Prima del concilio ci si preoccupava soprattutto di come mantenere vive le proprie strutture e le proprie opere apostoliche. Il ruolo del governo era allora più nettamente di tipo amministrativo che non di animazione. Le risorse stesse «venivano gestite all’interno, ci si sentiva autosufficienti e si aveva una certa ansia di “reclutare” le vocazioni necessarie».

Oggi le situazioni sono notevolmente cambiate: «Le nostre congregazioni sottoposte alla dura prova della scarsità vocazionale e di altro genere, ricevono la grazia e l’opportunità di diventare più povere e dunque disponibili a condividere il dono ricevuto». È proprio la nuova ecclesiologia di comunione che educa i consacrati «a un dialogo di ampio respiro con tutte le componenti ecclesiali e con le culture». Re-inventare oggi, sulla spinta dei fondatori e delle fondatrici, un nuovo modo di servire sia la Chiesa sia il mondo non è facile.
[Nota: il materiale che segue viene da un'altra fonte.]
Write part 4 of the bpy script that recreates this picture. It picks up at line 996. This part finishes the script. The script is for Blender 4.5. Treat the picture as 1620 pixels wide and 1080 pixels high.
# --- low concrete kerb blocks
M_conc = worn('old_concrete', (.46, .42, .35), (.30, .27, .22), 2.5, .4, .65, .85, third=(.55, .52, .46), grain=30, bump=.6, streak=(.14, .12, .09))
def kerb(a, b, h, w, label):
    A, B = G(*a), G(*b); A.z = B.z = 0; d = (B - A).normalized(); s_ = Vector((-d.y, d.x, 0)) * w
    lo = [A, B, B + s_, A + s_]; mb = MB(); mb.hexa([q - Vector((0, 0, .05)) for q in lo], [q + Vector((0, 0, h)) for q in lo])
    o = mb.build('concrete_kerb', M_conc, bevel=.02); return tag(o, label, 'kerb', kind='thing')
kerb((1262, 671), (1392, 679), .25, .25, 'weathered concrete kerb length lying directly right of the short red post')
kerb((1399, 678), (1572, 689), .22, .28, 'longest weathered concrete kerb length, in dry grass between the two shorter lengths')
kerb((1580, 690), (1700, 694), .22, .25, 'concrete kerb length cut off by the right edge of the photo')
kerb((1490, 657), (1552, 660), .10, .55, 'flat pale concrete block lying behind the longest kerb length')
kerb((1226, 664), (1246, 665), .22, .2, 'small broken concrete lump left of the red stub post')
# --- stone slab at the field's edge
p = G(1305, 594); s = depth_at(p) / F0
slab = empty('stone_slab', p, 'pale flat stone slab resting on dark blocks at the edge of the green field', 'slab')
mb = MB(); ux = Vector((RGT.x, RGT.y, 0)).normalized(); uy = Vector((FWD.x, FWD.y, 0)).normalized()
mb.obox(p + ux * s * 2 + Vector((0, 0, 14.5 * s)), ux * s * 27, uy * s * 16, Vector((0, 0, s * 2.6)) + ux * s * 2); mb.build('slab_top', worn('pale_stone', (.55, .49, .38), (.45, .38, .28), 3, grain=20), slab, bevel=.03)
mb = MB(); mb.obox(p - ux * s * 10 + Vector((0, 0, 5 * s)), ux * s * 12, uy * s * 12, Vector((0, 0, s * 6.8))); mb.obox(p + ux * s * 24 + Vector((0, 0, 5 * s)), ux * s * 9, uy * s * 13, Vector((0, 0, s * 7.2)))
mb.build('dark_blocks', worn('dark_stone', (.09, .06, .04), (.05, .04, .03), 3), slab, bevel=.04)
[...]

Senza una riscoperta più radicale del vangelo, senza un incontro più personale con Gesù Cristo, non sarà possibile «deporre l’eccessiva cura del “proprio orticello” per guardare insieme e senza competizione alcuna, il grande campo del regno di Dio a cui siamo tutti chiamati a lavorare».

Non basta infatti rinnovare le forme di governo. Ciò che conta è di «aiutarci a crescere in una cultura di partecipazione e di prossimità». In tempo come il nostro in cui si sta riscoprendo opportunamente la “spiritualità dell’esodo”, formandosi all’ascolto, alla sequela, al servizio, alla speranza, vivendo in un clima abituale di discernimento per obbedire poi, in piena consapevolezza e libertà, alle indicazioni di Dio, suor Cerasato sente l’esigenza di avanzare a tutte le altre consacrate una proposta: «aiutarci, come donne consacrate a Dio, a lasciarci evangelizzare noi per prime». Solo vivendo la sequela di Cristo come un’attrazione, un innamoramento, una grazia da vivere in comunità cristiane, sarà allora possibile testimoniare «la possibilità di una trasformazione della storia e delle relazioni, a livello profondo, basata sull’amore gratuito, ricevuto e donato». Anche il numero sempre più ridotto di consacrati, soprattutto in Europa, è una “prova” che può però trasformarsi in una grande opportunità per puntare più decisamente «sulla qualità evangelica della nostra presenza». Se le comunità religiose si propongono come luoghi di vita e a servizio della vita, dentro un’esperienza di Chiesa comunione, allora «vedremo rifiorire le vocazioni per tutti i ministeri necessari all’edificazione del Corpo di Cristo».